### Written instruction
Take the lines from the beginning of the data below through the line holding "C = S.collection" and return exactly those.

---- Data excerpts

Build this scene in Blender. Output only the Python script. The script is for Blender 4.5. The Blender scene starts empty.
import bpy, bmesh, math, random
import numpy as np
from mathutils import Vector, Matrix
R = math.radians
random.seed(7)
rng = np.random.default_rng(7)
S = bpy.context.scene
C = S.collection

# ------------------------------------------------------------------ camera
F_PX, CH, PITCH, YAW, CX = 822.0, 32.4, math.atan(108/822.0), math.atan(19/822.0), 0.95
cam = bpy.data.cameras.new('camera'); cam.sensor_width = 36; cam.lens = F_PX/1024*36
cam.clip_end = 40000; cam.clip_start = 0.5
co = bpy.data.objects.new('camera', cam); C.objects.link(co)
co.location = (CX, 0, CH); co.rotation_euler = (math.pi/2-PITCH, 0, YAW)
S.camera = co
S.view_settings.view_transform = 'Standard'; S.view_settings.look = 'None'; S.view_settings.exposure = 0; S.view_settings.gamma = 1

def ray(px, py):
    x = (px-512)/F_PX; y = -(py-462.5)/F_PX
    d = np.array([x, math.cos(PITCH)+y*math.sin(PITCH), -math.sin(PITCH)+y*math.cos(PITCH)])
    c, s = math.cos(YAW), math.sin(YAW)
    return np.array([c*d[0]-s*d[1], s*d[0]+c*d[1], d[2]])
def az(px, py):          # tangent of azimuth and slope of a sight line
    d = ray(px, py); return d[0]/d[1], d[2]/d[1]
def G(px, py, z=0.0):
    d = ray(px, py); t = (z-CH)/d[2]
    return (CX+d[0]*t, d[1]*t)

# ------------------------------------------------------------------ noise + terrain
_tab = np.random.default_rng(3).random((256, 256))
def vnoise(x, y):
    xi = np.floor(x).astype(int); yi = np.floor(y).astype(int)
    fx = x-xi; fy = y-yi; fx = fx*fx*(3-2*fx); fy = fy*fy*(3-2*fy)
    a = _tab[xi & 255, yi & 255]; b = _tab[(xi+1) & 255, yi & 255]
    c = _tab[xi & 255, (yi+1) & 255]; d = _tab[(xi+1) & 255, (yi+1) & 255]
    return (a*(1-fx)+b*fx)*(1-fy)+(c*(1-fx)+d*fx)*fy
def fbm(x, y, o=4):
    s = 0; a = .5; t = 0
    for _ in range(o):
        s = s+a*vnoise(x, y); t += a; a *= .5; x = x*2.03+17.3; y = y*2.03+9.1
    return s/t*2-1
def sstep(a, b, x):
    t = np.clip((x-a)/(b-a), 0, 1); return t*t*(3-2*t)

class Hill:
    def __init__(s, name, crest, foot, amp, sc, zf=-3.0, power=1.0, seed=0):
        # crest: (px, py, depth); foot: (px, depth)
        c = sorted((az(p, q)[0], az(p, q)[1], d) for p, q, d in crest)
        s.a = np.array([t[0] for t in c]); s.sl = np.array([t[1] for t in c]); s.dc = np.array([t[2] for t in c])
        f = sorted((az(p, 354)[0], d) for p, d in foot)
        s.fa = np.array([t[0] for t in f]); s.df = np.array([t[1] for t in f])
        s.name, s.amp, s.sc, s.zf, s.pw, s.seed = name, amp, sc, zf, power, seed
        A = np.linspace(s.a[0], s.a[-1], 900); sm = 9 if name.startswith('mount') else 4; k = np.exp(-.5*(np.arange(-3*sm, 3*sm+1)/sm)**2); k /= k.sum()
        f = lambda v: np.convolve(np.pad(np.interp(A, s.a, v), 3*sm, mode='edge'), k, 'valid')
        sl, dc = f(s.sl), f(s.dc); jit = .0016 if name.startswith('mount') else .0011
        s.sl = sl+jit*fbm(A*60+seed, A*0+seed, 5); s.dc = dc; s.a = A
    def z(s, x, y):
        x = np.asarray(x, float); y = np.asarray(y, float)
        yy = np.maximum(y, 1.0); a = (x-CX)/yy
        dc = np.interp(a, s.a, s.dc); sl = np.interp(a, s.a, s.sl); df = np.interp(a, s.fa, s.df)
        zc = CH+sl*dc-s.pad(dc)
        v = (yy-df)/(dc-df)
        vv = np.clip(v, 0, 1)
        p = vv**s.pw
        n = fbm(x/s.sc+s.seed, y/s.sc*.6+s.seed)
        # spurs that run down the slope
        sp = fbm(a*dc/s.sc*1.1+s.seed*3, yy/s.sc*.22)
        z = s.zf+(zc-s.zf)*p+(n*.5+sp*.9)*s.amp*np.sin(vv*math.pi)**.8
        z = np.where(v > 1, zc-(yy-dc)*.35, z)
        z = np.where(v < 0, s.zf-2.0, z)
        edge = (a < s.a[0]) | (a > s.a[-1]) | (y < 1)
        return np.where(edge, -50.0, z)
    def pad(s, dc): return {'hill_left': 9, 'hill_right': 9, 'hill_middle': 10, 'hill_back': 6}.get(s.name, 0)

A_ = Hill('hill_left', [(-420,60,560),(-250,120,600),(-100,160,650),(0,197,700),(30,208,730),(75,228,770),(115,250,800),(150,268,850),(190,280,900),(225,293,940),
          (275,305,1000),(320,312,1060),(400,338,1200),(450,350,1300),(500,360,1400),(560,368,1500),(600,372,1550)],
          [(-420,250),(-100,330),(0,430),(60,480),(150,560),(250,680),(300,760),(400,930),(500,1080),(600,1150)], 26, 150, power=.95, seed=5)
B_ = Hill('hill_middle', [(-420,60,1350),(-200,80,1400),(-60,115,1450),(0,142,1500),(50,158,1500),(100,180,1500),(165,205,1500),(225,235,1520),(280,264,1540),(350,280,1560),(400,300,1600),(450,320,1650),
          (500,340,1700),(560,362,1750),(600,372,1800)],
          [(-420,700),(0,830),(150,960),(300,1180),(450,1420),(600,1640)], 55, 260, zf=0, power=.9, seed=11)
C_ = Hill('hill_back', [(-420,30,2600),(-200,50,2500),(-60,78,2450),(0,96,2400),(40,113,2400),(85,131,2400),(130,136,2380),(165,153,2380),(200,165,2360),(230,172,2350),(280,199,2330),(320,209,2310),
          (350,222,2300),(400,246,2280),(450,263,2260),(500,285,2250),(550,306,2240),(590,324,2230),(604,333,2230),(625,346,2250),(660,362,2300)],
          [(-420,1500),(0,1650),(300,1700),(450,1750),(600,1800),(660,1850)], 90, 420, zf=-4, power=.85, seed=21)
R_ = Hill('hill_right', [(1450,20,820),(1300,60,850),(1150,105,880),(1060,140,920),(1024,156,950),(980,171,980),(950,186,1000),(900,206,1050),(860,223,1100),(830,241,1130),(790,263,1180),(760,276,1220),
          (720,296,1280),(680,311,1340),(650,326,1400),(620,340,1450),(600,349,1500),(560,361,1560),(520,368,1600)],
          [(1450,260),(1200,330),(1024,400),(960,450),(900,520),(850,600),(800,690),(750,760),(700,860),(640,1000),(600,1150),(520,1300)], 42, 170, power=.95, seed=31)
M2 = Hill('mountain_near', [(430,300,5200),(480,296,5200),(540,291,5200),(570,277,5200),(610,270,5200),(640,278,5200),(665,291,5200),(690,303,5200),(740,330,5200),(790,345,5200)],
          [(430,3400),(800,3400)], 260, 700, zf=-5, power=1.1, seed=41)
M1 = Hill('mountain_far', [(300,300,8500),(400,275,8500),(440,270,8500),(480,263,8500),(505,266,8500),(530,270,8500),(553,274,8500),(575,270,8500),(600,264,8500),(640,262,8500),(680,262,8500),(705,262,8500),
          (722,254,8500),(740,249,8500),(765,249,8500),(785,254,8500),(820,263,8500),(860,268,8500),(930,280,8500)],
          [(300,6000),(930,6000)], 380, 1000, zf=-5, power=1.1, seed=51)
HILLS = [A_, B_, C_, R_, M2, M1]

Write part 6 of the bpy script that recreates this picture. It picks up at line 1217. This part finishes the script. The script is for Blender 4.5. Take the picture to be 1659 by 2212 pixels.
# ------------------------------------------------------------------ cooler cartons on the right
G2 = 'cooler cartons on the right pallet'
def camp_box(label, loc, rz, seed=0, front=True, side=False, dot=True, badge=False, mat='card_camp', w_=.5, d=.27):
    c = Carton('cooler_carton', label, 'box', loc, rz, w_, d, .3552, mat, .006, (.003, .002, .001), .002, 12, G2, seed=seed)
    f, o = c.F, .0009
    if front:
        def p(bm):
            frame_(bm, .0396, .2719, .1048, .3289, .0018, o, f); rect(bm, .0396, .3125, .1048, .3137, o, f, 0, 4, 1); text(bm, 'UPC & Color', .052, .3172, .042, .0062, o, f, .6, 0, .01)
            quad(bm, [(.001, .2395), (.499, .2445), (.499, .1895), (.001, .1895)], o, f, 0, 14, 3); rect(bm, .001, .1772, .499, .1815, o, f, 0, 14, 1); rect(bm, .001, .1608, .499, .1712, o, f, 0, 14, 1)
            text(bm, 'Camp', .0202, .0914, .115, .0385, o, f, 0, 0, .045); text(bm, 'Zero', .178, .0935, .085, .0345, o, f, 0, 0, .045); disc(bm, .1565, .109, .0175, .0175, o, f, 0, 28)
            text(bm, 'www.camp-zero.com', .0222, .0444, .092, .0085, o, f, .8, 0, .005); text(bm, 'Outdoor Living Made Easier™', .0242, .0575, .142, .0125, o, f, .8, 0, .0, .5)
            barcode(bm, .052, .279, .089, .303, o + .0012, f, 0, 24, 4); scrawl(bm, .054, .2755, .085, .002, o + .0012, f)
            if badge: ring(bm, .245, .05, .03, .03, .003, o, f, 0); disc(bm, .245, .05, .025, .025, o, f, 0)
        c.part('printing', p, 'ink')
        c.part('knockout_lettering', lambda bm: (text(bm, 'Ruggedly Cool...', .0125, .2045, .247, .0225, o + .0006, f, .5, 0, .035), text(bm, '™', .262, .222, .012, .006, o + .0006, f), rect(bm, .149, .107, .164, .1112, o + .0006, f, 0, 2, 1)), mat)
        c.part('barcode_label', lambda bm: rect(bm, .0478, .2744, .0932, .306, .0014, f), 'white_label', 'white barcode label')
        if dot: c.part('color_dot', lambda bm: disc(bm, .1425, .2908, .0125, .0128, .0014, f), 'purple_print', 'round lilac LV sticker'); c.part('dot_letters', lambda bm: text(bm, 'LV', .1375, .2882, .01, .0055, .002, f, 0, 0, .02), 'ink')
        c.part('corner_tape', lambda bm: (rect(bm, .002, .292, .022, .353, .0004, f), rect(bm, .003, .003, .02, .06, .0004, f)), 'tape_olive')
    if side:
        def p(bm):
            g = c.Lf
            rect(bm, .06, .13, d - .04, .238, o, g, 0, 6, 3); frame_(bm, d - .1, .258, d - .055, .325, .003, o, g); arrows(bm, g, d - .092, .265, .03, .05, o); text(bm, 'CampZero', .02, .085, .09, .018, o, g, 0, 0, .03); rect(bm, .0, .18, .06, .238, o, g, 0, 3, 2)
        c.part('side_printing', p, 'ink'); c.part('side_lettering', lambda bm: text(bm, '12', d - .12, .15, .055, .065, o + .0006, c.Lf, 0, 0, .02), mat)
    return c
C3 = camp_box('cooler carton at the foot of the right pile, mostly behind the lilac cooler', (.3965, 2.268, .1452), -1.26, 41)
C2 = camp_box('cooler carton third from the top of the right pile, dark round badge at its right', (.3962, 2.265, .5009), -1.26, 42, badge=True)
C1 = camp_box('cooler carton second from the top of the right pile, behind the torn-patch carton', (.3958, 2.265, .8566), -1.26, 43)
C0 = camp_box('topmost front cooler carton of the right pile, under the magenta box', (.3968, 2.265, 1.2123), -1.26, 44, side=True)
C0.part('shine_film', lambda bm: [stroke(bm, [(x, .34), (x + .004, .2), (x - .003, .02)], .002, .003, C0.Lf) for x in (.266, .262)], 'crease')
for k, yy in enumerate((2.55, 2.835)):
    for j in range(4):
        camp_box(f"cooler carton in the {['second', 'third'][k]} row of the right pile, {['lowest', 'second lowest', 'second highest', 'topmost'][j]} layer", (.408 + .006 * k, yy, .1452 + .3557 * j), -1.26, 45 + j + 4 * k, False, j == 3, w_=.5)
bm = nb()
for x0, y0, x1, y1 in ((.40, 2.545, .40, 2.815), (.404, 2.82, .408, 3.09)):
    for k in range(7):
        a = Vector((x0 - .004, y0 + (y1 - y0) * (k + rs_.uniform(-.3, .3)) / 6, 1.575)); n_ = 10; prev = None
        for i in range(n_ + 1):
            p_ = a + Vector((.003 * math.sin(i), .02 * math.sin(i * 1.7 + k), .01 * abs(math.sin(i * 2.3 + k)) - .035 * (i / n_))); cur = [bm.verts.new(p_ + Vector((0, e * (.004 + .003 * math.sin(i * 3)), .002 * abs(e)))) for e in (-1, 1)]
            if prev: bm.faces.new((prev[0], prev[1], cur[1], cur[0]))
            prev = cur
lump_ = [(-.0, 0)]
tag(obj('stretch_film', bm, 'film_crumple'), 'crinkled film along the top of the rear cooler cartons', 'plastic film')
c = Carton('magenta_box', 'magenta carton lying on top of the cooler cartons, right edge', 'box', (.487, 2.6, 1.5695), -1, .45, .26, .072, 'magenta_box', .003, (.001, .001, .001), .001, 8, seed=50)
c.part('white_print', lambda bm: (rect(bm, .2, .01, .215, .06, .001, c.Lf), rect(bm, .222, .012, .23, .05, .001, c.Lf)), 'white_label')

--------

### Solved exercise
Build this scene in Blender. Output only the Python script. The script is for Blender 4.5. The Blender scene starts empty.
import bpy, bmesh, math, random
import numpy as np
from mathutils import Vector, Matrix
R = math.radians
random.seed(7)
rng = np.random.default_rng(7)
S = bpy.context.scene
C = S.collection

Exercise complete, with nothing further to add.